### Set task
Starting with the first line of the data below, copy each line up to and including the one containing "tag(floor, 'concrete floor". Pictures stay out.

Scene script records
_ _ _ _

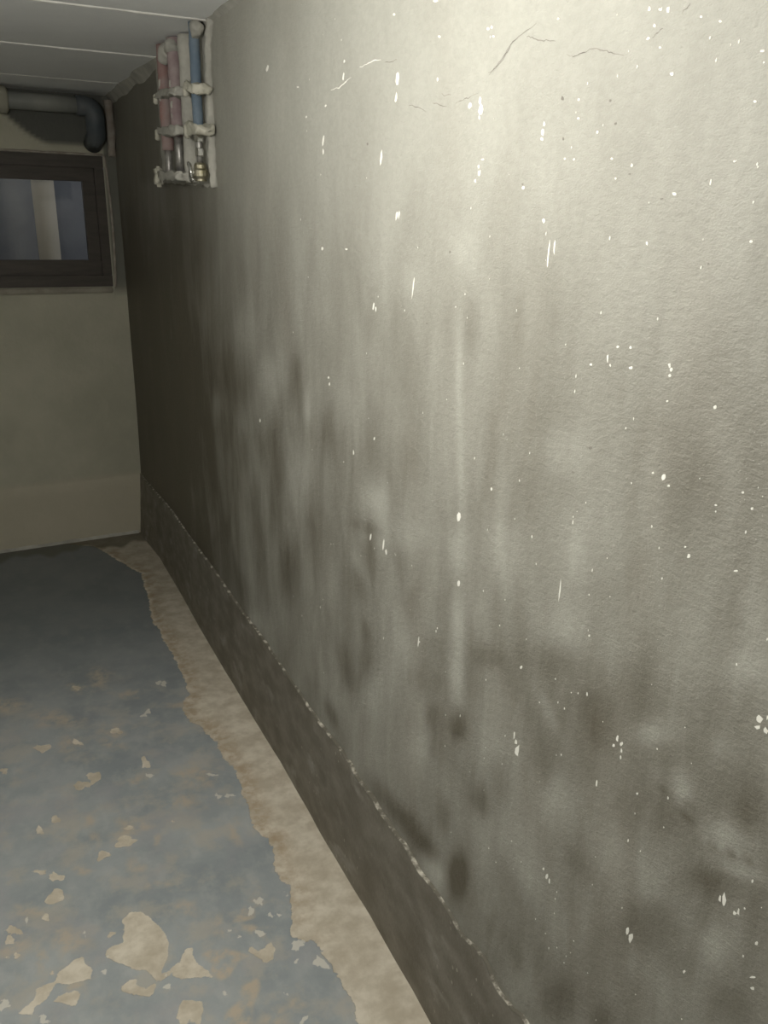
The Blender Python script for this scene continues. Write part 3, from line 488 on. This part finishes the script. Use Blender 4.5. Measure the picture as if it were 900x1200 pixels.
for p in FLOOR_THIN: thin = np.maximum(thin, np.clip(poly_sdf(U, V, p)/.008+.6, 0, 1))
for e in FLOOR_THIN_SPOTS:
    r, _ = ellipse_field(U, V, e, .35); thin = np.maximum(thin, np.clip(1.5-r, 0, 1)*.8)
rust = np.clip(1-np.abs(sd-.02)/.06, 0, 1)*np.clip((V-1.35)/.5, 0, 1)
dirt_falloff = np.clip((V-4.33-.03*np.sin(U*21)-.02*np.sin(U*53))/.05, 0, 1)*.85 + .42*np.clip((V-2.5)/1.3, 0, 1)*np.clip(sd/.02, 0, 1)  # dark band by the end wall; lamp fall-off painted on the far strip
Zf = .0012*np.sin(U*9)*np.sin(V*7)
floor = link('floor', grid_mesh('floor', np.stack([U, V, Zf], -1), dict(edge=np.clip(1-np.abs(sd)/.05, 0, 1), bare=bare, white=white, thin=thin, rust=rust, dirt_falloff=np.clip(dirt_falloff, 0, 1))), M['floor'])
tag(floor, 'concrete floor in worn blue-grey paint with flaked tan patches', kind='structure')

# ------------------------------------------------------------------ back wall with the window opening
WX0, WX1, WZ0, WZ1 = -0.55, 0.655, 1.325, 1.93
gx = np.unique(np.concatenate([np.linspace(XL, WX0, 12), np.linspace(WX0, WX1, 60), np.linspace(WX1, WX+.02, 8)]))
gz = np.unique(np.concatenate([np.linspace(-.02, .315, 8), [.325], np.linspace(.34, WZ0, 20), np.linspace(WZ0, WZ1, 16), np.linspace(WZ1, H+.01, 24)]))
GX, GZ = np.meshgrid(gx, gz, indexing='ij')
GY = back_y(GX) - np.where(GZ < .32, .006, 0) + .0015*np.sin(GX*13)*np.sin(GZ*9)
# dark mould patch over the window, its lower left edge a curve
cxm, czm = .50, 2.20
low_edge = 1.962 + .135*np.clip((.42-GX)/.20, 0, 1.6)**1.5
mould_dark = np.clip((GZ-low_edge)/.022, 0, 1)*np.clip((.69-GX)/.02, 0, 1)
mould_dark = np.maximum(mould_dark, .85*np.clip((GZ-1.30)/.03, 0, 1)*np.clip((GX-.660)/.008, 0, 1))  # darker strip between the window and the corner
me = grid_mesh('wall_back', np.stack([GX, GY, GZ], -1), {'mould_dark': mould_dark})
bm = bmesh.new(); bm.from_mesh(me)
kill = [f for f in bm.faces if WX0 < f.calc_center_median().x < WX1 and WZ0 < f.calc_center_median().z < WZ1]
bmesh.ops.delete(bm, geom=kill, context='FACES'); bm.to_mesh(me); bm.free()
back = link('wall_back', me, M['back']); tag(back, 'olive-grey end wall with a small dark window', kind='structure')
# ragged base line where the limewash meets the floor
bm = bmesh.new(); xsb = np.arange(XL, .70, .02); prev = None
for x in xsb:
    h = .012+.006*noise.noise(Vector((x*14, 2, 0))); y0 = back_y(x, .006)
    row = [bm.verts.new((x, y0-.010-.005*noise.noise(Vector((x*20, 0, 5))), -.001)), bm.verts.new((x, y0-.006, h)), bm.verts.new((x, y0+.004, h+.004))]
    if prev:
        for a in range(2): bm.faces.new((prev[a], row[a], row[a+1], prev[a+1]))
    prev = row
tag(from_bm('mortar_fillet', bm, M['mortar'], back, True), 'rough pale mortar bead at the floor')

# ------------------------------------------------------------------ window
win = empty('window_1', (.05, back_y(.05), WZ0)); tag(win, 'small dark brown framed basement window high in the end wall', kind='structure')
def wbox(name, x0, x1, z0, z1, d0, d1, mat, bev=.003, parent=win):
    """a member standing in the wall's own slightly turned plane; d0..d1 is its depth behind the wall face"""
    bm = bmesh.new(); box_bm(bm, x0, x1, d0, d1, z0, z1, bev)
    for v in bm.verts: v.co.y = back_y(v.co.x)+v.co.y
    bm2 = from_bm(name, bm, mat); 
    for v in bm2.data.vertices: v.co -= win.location
    bm2.parent = parent
    return bm2
IX0, IX1, IZ0, IZ1 = -.44, .553, 1.452, 1.815
# outer frame lining the opening
wbox('frame_head', WX0, WX1, WZ1-.055, WZ1, -.004, .10, M['frame']); wbox('frame_rail', WX0, WX1, WZ0, WZ0+.055, -.004, .10, M['frame'])
wbox('frame_jamb', WX1-.045, WX1, WZ0+.055, WZ1-.055, -.004, .10, M['frame']); wbox('frame_jamb', WX0, WX0+.045, WZ0+.055, WZ1-.055, -.004, .10, M['frame'])
# opening sash
wbox('sash_rail', WX0+.045, WX1-.045, IZ1, WZ1-.055, .012, .06, M['frame']); wbox('sash_rail', WX0+.045, WX1-.045, WZ0+.055, IZ0, .012, .06, M['frame'])
wbox('sash_stile', IX1, WX1-.045, IZ0, IZ1, .012, .06, M['frame']); wbox('sash_stile', WX0+.045, IX0, IZ0, IZ1, .012, .06, M['frame'])
wbox('pane', IX0, IX1, IZ0, IZ1, .034, .038, M['glass'], 0)
wbox('latch', .18, .26, WZ0+.066, WZ0+.080, .0, .014, M['frame'], .002)
# sloping sill ledge under the frame
bm = bmesh.new(); box_bm(bm, WX0-.02, WX1-.005, -.022, .10, WZ0-.022, WZ0+.001, .003)
for v in bm.verts:
    if v.co.y < 0: v.co.z -= .006
    v.co.y += back_y(v.co.x); v.co.z += .002*noise.noise(v.co*20)
sill = from_bm('sill', bm, M['sill']); [setattr(v, 'co', v.co-win.location) for v in sill.data.vertices]; sill.parent = win
# uneven sealant bead beside the right jamb
bm = bmesh.new(); pts = []; rad = []
for i in range(30):
    t = i/29; z = WZ0-.005+(WZ1-WZ0+.01)*t; x = WX1+.012+.012*math.sin(t*3.1)-.004*t+.003*noise.noise(Vector((0, 0, t*14)))
    pts.append(Vector((x, back_y(x)-.001, z))-win.location); rad.append(.006+.003*noise.noise(Vector((3, 0, t*20))))
tube_bm(bm, pts, rad, 8); tag(from_bm('sealant_bead', bm, M['bead'], win, True), 'pale crooked sealant bead')
bm = bmesh.new(); pts = []; rad = []
for i in range(50):
    t = i/49; x = WX0+(WX1-WX0)*t; z = WZ1+.006+.003*noise.noise(Vector((t*30, 0, 0))); pts.append(Vector((x, back_y(x)-.001, z))-win.location); rad.append(.0055)
tube_bm(bm, pts, rad, 8); from_bm('sealant_bead', bm, M['bead'], win, True)
# window well outside: blue-grey retaining wall, open to the dusk sky, with a pale post close to the glass
bm = bmesh.new(); box_bm(bm, -1.1, 1.3, 5.25, 5.35, 1.1, 2.55); box_bm(bm, -1.1, 1.3, 4.62, 5.25, 1.1, 1.2); box_bm(bm, -1.2, -1.1, 4.62, 5.35, 1.1, 2.55); box_bm(bm, 1.3, 1.4, 4.62, 5.35, 1.1, 2.55)
tag(from_bm('trim_1', bm, M['well']), 'blue-grey window well walls outside the glass', kind='structure')
post = empty('post', (.40, 4.86, 1.2)); tag(post, 'pale upright post in the window well behind the glass', 'post')
bm = bmesh.new(); box_bm(bm, -.052, .052, -.04, .04, .0, 1.05, .012); lump(bm, .003, 9); from_bm('post_shaft', bm, M['post'], post, True)
bm = bmesh.new(); box_bm(bm, -.10, .10, -.07, .07, -.001, .03, .006); from_bm('base_plate', bm, M['steel'], post)

# ------------------------------------------------------------------ ceiling: boards with filled joints
ceil = empty('ceiling', (0, 1.5, H)); tag(ceil, 'low whitewashed ceiling of wide boards with raised pale joints', kind='structure')
edges = [-1.5, -.72, -.04, .64, 1.32, 2.0, 2.690, 3.372, 4.075, D+.05]
for i, (a, b) in enumerate(zip(edges, edges[1:])):
    bm = bmesh.new(); box_bm(bm, XL-.05, WX+.03, a+.004, b-.004, 0, .04, .003)
    for v in bm.verts: v.co.y -= 1.5; v.co.z += .0015*math.sin(i*2.3)+.0015
    from_bm('ceiling_panel', bm, M['ceiling'], ceil)
for e in edges[1:-1]:
    bm = bmesh.new(); pts = []; rad = []
    for k in range(80):
        x = XL+(WX+.01-XL)*k/79; pts.append((x, e-1.5+.002*noise.noise(Vector((x*9, e, 0))), .004)); rad.append((.0078 if e < 3 else .0052)+.002*noise.noise(Vector((x*14, e, 4))))
    tube_bm(bm, pts, rad, 8)
    from_bm('joint_strip', bm, M['joint'], ceil, True)
# ragged filler where the ceiling meets the right wall
bm = bmesh.new(); prev = None
for s in np.arange(1.6, D, .018):
    w = .016+.009*noise.noise(Vector((s*5, 1, 0)))+.004*noise.noise(Vector((s*17, 1, 0)))
    if s > 3.3: w += .020*min(1, (s-3.3)/.3)*(1+.5*noise.noise(Vector((s*5, 6, 0))))
    row = [bm.verts.new((WX-w*.9, s-1.5, .001)), bm.verts.new((WX-w*.35, s-1.5, -w*.4)), bm.verts.new((WX+.003, s-1.5, -w))]
    if prev:
        for a in range(2): bm.faces.new((prev[a], row[a], row[a+1], prev[a+1]))
    prev = row
tag(from_bm('joint_filler', bm, M['mortar'], ceil, True), 'ragged pale filler along the right wall')

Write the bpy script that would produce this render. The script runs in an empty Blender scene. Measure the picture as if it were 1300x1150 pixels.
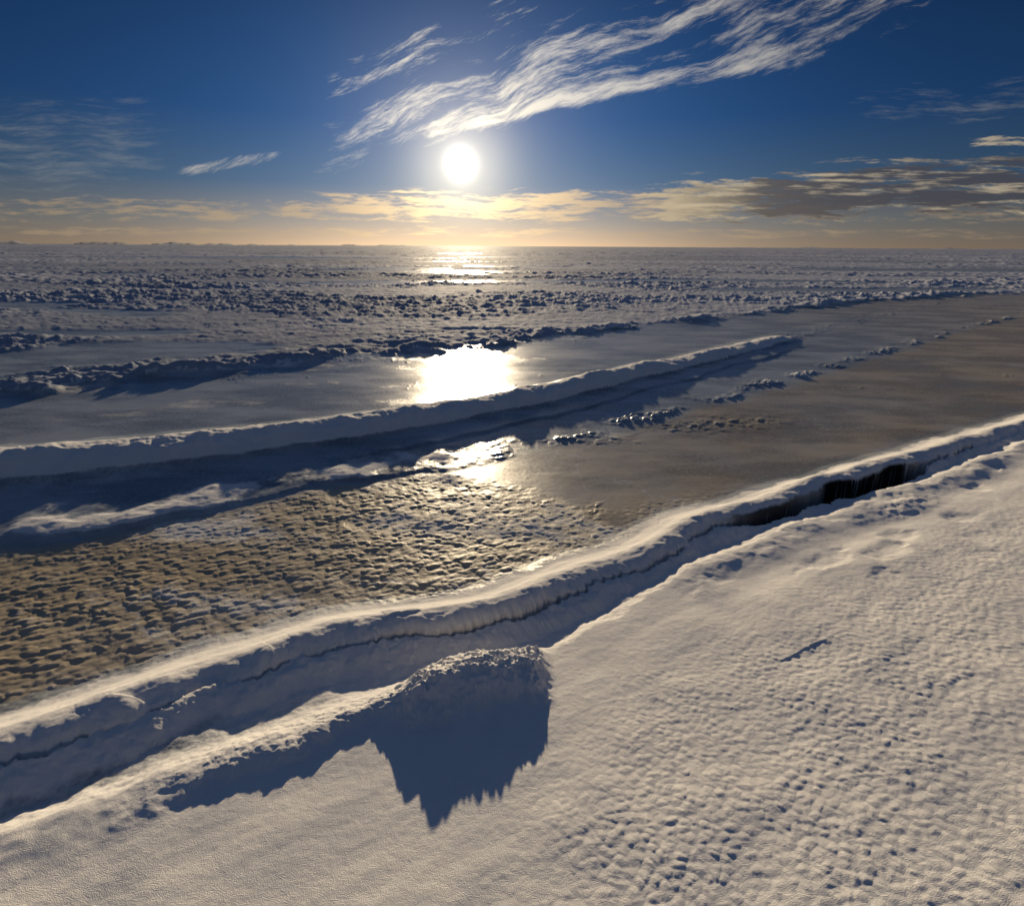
import bpy, math, numpy as np
from mathutils import Matrix, Vector

scene = bpy.context.scene
scene.view_settings.view_transform = 'Standard'
scene.view_settings.look = 'None'
scene.view_settings.exposure = 0

# ------------------------------------------------------------------ constants
EYE = 2.6
SUN_EL = math.radians(7.0)
SUN_AZ = math.radians(-4.84)      # measured from +Y, negative = towards -X
SUN = Vector((math.sin(SUN_AZ)*math.cos(SUN_EL), math.cos(SUN_AZ)*math.cos(SUN_EL), math.sin(SUN_EL)))

# ------------------------------------------------------------------ numpy noise
rng = np.random.RandomState(7)
M = 4096
perm = rng.permutation(M)
gx = np.cos(np.arange(M)*2*np.pi*0.61803)
gy = np.sin(np.arange(M)*2*np.pi*0.61803)
rnd1 = rng.rand(M); rnd2 = rng.rand(M); rnd3 = rng.rand(M)

def hsh(ix, iy, seed):
    return perm[(ix + perm[(iy + seed*131) & (M-1)]) & (M-1)]

def pn(x, y, seed=0):
    x = np.asarray(x, float); y = np.asarray(y, float)
    xf = np.floor(x); yf = np.floor(y)
    ix = xf.astype(np.int64); iy = yf.astype(np.int64)
    fx = x-xf; fy = y-yf
    u = fx*fx*fx*(fx*(fx*6-15)+10); v = fy*fy*fy*(fy*(fy*6-15)+10)
    def g(i, j, dx, dy):
        h = hsh(ix+i, iy+j, seed)
        return gx[h]*dx+gy[h]*dy
    a = g(0,0,fx,fy); b = g(1,0,fx-1,fy); c = g(0,1,fx,fy-1); d = g(1,1,fx-1,fy-1)
    return (a+(b-a)*u + ((c+(d-c)*u)-(a+(b-a)*u))*v)*1.5

def fbm(x, y, o=4, seed=0, gain=0.5):
    t = 0; a = 1; s = 0
    for k in range(o):
        t = t + a*pn(x*2**k+k*17.3, y*2**k-k*9.1, seed+k); s += a; a *= gain
    return t/s*1.3

def worley(x, y, seed=0):
    """distance to nearest feature point, id value of that point"""
    x = np.asarray(x, float); y = np.asarray(y, float)
    ix = np.floor(x).astype(np.int64); iy = np.floor(y).astype(np.int64)
    best = np.full(x.shape, 9.0); idv = np.zeros(x.shape)
    for i in (-1,0,1):
        for j in (-1,0,1):
            h = hsh(ix+i, iy+j, seed)
            px = ix+i+rnd1[h]; py = iy+j+rnd2[h]
            d = (px-x)**2+(py-y)**2
            m = d < best
            best = np.where(m, d, best); idv = np.where(m, rnd3[h], idv)
    return np.sqrt(best), idv

def sst(a, b, x):
    t = np.clip((x-a)/(b-a), 0, 1)
    return t*t*(3-2*t)

def smooth_table(xs, ys, x, blur, lo, hi, n=4000):
    g = np.linspace(lo, hi, n)
    v = np.interp(g, xs, ys)
    k = max(1, int(blur/(hi-lo)*n))
    ker = np.hanning(2*k+1); ker /= ker.sum()
    v = np.convolve(np.pad(v, k, mode='edge'), ker, mode='valid')
    return np.interp(x, g, v)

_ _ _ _

### Solution for this exercise
The Blender Python script for this scene continues. Write part 3, from line 488 on. This part finishes the script. Use Blender 4.5. Measure the picture as if it were 900x1200 pixels.
for p in FLOOR_THIN: thin = np.maximum(thin, np.clip(poly_sdf(U, V, p)/.008+.6, 0, 1))
for e in FLOOR_THIN_SPOTS:
    r, _ = ellipse_field(U, V, e, .35); thin = np.maximum(thin, np.clip(1.5-r, 0, 1)*.8)
rust = np.clip(1-np.abs(sd-.02)/.06, 0, 1)*np.clip((V-1.35)/.5, 0, 1)
dirt_falloff = np.clip((V-4.33-.03*np.sin(U*21)-.02*np.sin(U*53))/.05, 0, 1)*.85 + .42*np.clip((V-2.5)/1.3, 0, 1)*np.clip(sd/.02, 0, 1)  # dark band by the end wall; lamp fall-off painted on the far strip
Zf = .0012*np.sin(U*9)*np.sin(V*7)
floor = link('floor', grid_mesh('floor', np.stack([U, V, Zf], -1), dict(edge=np.clip(1-np.abs(sd)/.05, 0, 1), bare=bare, white=white, thin=thin, rust=rust, dirt_falloff=np.clip(dirt_falloff, 0, 1))), M['floor'])
tag(floor, 'concrete floor in worn blue-grey paint with flaked tan patches', kind='structure')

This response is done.